2. A DAG-to-DAG replacement, which in itself is already needed when replacing more than just one op for another op (@kurapov-peter this is what we discussed). This is not trivial as needs to account for all inputs/outputs and how to select them for the new op.
3. A sequence of upstream matchers that replace the specialized named ops.
4. A matchAndRewrite function (form a OpRewritePattern) that can match a DAG, not just a single op.
5. Replace all existing specialized named op rewrite patterns upstream with their DAG versions.

Note: This is only necessary for downstream implementations that are already using them. You can simply not rely on them and pattern match against DAGs locally and not have to care about this problem.

[ZhennanQin]

To remove the variations we need to add a pattern match system that allows one to match a DAG of ops and replace them with another DAG of ops.

We have another request based on your proposal: Mark a pattern as atomic which doesn't allow inserting other ops in the between. The reason that we want to introduce more and more op variants is, we want to make it as an atomic op that won't be broken.

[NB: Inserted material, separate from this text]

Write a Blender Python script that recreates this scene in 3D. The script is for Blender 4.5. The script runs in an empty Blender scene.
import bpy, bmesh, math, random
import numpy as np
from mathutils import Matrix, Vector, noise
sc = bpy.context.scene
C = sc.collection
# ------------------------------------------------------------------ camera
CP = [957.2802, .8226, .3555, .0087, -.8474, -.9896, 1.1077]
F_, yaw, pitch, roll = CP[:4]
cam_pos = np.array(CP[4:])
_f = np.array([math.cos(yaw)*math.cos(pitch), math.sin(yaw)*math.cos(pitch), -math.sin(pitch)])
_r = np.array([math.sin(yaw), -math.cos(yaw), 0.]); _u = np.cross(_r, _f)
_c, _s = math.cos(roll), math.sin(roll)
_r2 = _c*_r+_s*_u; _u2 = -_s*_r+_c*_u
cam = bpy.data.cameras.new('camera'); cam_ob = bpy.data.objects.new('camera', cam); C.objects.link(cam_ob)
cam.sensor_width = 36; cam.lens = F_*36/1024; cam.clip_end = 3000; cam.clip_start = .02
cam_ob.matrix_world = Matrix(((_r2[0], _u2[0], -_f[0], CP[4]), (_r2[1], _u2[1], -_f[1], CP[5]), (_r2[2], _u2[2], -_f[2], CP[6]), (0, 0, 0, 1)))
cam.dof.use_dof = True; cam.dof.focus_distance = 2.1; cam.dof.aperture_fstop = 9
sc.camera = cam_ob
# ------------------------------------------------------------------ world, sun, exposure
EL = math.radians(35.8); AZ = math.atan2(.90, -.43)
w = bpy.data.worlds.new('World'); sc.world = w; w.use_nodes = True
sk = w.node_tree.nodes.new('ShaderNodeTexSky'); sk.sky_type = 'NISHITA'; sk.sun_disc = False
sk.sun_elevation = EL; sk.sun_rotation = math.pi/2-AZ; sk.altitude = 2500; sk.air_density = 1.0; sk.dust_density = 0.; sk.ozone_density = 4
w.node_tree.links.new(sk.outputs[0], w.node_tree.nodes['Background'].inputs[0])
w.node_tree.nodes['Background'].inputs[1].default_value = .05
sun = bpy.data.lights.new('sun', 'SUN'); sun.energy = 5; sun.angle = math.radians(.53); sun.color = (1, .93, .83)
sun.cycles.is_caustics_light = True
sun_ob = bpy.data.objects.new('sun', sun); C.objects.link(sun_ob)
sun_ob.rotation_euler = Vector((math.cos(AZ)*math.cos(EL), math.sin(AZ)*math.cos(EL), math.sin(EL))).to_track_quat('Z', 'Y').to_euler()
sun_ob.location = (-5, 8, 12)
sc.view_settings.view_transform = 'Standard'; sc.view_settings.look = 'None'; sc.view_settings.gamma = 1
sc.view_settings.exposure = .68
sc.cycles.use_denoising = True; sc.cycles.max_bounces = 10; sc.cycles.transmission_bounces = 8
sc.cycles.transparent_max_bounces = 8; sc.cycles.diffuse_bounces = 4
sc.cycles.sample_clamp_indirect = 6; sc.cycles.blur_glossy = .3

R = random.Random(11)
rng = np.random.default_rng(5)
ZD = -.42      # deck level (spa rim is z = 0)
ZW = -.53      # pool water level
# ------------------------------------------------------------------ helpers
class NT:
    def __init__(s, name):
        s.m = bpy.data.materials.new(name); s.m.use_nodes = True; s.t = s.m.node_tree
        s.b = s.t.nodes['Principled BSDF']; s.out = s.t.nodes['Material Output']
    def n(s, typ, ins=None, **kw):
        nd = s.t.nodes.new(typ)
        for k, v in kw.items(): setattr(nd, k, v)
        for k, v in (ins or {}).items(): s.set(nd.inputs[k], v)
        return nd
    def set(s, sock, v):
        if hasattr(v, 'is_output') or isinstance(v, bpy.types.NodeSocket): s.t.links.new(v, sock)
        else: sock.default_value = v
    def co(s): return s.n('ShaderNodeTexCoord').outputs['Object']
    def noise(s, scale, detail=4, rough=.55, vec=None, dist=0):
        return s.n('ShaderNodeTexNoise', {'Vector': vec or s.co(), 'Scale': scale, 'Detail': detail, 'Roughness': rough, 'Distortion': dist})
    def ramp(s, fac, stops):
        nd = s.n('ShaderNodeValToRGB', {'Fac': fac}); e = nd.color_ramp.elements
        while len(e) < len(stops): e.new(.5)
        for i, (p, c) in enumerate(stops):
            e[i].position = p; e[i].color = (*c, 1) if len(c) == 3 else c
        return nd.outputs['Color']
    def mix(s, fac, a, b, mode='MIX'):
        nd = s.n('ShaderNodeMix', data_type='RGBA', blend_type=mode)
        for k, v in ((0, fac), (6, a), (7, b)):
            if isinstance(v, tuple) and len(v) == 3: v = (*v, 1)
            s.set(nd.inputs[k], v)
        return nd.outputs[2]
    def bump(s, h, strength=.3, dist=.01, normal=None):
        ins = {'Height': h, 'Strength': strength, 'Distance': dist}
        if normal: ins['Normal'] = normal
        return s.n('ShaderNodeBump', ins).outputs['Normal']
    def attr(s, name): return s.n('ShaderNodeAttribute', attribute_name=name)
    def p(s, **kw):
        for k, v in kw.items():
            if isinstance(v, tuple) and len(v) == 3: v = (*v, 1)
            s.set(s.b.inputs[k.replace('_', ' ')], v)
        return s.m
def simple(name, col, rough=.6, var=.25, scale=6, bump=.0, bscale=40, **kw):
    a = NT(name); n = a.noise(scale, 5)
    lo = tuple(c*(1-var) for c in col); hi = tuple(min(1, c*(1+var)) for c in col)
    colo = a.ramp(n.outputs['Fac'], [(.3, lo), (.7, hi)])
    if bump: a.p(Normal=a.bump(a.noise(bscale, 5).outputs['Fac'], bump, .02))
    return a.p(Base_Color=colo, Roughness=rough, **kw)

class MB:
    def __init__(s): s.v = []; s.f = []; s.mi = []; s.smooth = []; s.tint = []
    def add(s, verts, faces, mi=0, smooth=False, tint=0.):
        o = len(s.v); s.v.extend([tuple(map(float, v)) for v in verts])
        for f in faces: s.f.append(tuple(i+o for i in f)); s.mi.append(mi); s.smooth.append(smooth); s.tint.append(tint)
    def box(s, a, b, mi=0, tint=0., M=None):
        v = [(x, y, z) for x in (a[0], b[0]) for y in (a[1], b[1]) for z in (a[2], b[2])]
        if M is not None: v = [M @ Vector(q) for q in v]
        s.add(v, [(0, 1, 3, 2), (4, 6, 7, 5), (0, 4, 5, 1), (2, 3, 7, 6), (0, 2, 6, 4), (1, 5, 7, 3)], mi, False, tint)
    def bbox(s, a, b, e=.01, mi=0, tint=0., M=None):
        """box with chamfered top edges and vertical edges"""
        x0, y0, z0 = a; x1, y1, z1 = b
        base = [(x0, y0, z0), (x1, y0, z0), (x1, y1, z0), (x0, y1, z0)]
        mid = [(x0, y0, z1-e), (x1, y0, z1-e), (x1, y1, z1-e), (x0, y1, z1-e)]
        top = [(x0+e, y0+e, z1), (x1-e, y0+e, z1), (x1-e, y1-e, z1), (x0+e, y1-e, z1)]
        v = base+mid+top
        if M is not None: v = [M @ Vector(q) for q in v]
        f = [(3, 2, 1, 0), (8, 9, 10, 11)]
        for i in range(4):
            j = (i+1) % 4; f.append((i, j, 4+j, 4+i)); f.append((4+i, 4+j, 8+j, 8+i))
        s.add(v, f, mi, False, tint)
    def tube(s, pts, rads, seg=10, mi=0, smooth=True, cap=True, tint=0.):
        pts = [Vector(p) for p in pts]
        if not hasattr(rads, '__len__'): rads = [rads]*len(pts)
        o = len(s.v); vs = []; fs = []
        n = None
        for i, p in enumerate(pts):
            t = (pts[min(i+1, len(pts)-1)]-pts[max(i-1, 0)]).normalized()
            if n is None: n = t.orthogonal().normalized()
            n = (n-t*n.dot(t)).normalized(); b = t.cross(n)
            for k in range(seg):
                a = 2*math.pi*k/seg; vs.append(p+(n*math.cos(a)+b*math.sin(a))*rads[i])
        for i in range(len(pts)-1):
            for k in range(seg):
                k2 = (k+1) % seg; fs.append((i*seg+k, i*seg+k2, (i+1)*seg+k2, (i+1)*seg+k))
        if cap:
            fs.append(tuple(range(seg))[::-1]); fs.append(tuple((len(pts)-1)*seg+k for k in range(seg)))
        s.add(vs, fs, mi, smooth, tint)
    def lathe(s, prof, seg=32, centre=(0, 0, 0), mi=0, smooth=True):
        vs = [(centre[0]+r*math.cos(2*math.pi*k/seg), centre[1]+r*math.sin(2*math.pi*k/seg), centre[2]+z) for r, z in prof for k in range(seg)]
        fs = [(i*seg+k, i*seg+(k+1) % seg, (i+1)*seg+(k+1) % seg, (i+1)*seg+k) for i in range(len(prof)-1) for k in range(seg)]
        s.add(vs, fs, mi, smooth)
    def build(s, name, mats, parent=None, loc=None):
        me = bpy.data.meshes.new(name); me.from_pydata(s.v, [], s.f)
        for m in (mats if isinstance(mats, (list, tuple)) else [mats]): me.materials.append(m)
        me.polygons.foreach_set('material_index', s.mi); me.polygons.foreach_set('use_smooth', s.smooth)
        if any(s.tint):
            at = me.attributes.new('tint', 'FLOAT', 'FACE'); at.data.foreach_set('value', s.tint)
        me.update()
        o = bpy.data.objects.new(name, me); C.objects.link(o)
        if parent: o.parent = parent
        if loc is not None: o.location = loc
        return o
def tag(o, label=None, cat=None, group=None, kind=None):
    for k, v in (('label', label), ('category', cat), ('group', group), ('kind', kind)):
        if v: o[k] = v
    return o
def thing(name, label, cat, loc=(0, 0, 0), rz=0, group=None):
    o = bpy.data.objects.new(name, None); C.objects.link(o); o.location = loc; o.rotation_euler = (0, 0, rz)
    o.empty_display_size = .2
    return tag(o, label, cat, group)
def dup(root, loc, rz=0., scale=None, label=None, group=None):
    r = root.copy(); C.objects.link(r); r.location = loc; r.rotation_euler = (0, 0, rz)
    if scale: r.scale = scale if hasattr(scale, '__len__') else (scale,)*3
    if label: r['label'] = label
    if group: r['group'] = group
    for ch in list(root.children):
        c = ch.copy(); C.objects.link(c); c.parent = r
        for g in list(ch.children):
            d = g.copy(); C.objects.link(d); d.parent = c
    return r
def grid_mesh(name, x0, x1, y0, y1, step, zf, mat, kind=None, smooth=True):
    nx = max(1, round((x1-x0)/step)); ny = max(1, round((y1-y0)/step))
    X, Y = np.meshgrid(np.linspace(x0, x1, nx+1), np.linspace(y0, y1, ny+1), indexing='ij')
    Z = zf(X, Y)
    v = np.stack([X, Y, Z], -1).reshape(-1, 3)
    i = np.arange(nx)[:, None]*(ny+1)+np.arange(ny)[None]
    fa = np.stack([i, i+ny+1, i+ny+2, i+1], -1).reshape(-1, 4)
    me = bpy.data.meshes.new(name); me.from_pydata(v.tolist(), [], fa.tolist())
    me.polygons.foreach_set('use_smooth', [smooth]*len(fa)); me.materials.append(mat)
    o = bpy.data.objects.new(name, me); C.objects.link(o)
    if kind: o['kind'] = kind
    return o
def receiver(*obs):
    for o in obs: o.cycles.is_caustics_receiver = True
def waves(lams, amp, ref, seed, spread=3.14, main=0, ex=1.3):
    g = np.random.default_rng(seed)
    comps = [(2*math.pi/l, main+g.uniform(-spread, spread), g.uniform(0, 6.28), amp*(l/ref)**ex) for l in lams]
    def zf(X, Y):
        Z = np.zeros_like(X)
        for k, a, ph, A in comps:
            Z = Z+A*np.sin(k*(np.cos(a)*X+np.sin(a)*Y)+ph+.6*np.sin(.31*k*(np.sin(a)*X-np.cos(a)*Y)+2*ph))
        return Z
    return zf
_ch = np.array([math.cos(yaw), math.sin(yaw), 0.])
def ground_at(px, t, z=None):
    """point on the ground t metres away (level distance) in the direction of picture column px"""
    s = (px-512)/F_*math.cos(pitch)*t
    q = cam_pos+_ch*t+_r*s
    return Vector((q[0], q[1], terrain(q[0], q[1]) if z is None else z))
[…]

Take linalg.matmul_transpose_b as an example, linalg.matmul(A, linalg.pack(B), C) will be impacted by const-folding pass which may fold linalg.pack(B) out. But our hardware prefers to do linalg.matmul(A, linalg.pack(B), C) as a whole, then it will be a trouble. Of course you can give that transpose op an attribute to avoid folding on it, but as more and more passes are added, it's hard to track this. We need a mechanism to mark a pattern atomic: For most transformation passes, you need to pattern match the whole atomic DAG instead of any subgraph of it.

[rengolin]

An attribute to mark as atomic will need to link with the atom, so must have some kind of identifier. For example two matmul ops with some element-wise in between: to which matmul the element-wise ops are an atom of?

The discussion on the round table at EuroLLVM was that a grouping op would be helpful here. However, after speaking with people afterwards, we agree that a catch-all grouping op would not be ideal, because we'd have to give it contrasting semantics.

We need one grouping that can help us fuse to match patterns / kernels, another that can help us tile complex patterns (such as softmax), another that can help us separate code between devices (of the same type or heterogeneous), etc.

For now, just having the DAG patterns and not running any canonicalizations in between should be enough. Once we start crossing canonical boundaries or whole-graph transformations (such as one-shot bufferize, vectorize, etc), we'll need a grouping mechanism of some form.